Data shown:
####################

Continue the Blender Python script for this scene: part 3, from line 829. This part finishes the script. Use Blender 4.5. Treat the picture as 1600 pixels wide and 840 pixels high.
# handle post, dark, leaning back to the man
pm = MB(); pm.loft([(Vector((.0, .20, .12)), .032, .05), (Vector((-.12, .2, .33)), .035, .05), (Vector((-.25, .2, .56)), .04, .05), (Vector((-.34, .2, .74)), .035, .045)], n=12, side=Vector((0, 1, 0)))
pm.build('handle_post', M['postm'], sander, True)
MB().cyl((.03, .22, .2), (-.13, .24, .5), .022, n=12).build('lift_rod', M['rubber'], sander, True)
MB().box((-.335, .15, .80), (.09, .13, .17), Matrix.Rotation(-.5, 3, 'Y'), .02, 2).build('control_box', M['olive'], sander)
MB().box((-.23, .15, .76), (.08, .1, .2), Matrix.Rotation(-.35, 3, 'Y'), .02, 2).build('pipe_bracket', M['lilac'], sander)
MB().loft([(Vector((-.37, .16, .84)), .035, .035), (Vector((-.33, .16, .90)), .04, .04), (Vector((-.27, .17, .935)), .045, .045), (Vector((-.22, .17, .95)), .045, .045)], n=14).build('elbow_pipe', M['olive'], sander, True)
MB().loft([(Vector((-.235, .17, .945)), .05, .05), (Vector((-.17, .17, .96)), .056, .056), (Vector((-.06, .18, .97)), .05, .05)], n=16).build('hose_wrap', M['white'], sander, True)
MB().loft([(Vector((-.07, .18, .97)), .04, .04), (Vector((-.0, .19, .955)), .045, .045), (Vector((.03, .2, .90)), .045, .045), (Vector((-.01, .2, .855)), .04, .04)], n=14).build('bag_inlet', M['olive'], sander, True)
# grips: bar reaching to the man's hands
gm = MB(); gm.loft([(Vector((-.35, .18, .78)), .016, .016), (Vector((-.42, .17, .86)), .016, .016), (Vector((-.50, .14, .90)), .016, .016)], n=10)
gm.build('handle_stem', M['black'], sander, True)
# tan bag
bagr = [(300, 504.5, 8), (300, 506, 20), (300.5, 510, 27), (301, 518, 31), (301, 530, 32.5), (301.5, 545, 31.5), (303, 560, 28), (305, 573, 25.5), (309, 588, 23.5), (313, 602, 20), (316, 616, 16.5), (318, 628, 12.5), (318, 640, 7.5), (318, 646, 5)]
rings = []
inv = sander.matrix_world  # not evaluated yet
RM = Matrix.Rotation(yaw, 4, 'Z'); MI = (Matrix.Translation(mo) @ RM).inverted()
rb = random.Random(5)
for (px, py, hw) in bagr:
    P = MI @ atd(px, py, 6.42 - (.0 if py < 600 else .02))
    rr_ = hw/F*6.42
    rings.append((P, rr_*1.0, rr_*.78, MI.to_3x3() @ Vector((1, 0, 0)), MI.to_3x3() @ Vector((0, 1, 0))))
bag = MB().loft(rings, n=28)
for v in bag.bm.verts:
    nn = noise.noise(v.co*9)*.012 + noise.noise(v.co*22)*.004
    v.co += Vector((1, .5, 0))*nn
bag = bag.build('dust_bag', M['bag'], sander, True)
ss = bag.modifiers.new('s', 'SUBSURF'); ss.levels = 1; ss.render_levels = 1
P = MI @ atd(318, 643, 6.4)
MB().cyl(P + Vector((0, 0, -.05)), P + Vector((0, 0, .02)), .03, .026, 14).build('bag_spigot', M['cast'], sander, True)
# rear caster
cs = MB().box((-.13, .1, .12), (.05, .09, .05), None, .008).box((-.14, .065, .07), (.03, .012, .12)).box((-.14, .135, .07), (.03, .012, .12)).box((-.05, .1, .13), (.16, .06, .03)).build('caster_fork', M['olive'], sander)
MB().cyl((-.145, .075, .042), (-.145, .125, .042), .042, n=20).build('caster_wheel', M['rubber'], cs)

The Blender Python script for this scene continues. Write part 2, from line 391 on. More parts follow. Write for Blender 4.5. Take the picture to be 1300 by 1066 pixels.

####################

Your goal: What is the number of lines holding the word "this"? State it alone.

Completed task: 2